A tentative settlement of $1.25 million has been reached in the lawsuit brought against Westchester County, New York, by parents of a 7-year-old boy killed in an amusement park ride accident. The Playland amusement park was noteably featured in the Tom Hanks film "Big" and the ride at issue was an 80 year old ride with no prior history of fatalities.

The child's parents, Robert and Elayne Cassara of Norwalk, Connecticut brought the suit against the county, which operates the amusement park, and the AP summarized the circumstances of the accident:

"The boy was on Playland's Ye Old Mill ride, in which boats move gently in the dark through scenes populated by gnomes and trolls. He got out of his boat soon after the indoor ride started. He somehow ended up in its channel of water, dead from a blunt head injury."

Apparently, officials in the case conceded that the ride was not adequately staffed, which can open up the door to liability in a negligence lawsuit such as the one in the Cassara's case. Amusement and water parks are regulated to varying degrees at the state and local level (portable amusement rides have federal oversight), and common law negligence principles may apply where there are no specific laws. In the case of New York, the state does regulate and oversee amusement parks. For example, under the state's laws on amusement park rides:

"An operator shall be in the immediate vicinity of the operating controls during operation and no other person shall be suffered or permitted to handle such controls during normal operation. No operator shall be responsible for the operation of more than one amusement device at a time."

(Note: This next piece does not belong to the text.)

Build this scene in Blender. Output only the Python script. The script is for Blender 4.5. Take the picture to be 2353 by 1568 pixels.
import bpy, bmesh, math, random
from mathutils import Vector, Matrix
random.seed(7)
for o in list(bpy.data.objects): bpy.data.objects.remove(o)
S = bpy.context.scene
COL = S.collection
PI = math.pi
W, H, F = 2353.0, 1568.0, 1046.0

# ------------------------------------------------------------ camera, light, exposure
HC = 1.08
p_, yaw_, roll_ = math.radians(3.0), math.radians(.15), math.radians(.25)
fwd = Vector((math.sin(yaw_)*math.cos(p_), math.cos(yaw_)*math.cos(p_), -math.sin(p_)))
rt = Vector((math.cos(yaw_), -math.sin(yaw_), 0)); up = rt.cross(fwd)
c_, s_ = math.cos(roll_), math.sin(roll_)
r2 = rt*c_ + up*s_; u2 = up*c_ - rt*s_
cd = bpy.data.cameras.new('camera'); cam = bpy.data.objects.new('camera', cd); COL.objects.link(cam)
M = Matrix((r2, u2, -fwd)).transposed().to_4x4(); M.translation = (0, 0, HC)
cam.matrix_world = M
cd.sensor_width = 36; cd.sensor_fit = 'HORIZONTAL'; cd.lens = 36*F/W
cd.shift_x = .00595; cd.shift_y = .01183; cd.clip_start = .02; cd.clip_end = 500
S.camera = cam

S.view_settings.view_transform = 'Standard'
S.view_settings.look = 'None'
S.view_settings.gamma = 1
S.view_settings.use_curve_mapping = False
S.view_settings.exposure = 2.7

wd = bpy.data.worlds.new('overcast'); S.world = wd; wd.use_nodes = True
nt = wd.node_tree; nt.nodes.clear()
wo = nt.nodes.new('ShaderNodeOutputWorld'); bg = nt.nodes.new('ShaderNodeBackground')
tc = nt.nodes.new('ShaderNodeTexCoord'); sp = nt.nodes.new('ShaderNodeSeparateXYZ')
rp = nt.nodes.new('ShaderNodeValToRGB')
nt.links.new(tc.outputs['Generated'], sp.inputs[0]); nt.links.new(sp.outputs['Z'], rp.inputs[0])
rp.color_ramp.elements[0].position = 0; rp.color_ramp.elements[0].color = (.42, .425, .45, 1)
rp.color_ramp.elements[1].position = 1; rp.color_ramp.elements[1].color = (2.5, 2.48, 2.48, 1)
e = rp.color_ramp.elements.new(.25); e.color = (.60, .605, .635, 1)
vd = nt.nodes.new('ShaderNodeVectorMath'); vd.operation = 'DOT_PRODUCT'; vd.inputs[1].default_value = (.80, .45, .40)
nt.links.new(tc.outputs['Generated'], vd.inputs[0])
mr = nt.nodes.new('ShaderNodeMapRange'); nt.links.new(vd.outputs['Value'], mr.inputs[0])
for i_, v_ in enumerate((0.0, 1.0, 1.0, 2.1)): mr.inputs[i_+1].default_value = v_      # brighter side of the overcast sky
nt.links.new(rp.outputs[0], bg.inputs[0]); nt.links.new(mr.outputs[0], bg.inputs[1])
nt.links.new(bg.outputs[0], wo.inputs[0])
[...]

Another AP story also detailed testimony about how the park's own policy "called for at least three workers on Ye Old Mill, in which boats move gently in the dark through scenes populated by gnomes and trolls" and how "[t]here were only two workers when Jon-Kely Cassara" got on the ride. Regardless, even though regulations and policies will vary from state to state and park to park, adequate staffing and proper training of staff are common elements in the safe operation of an amusement park.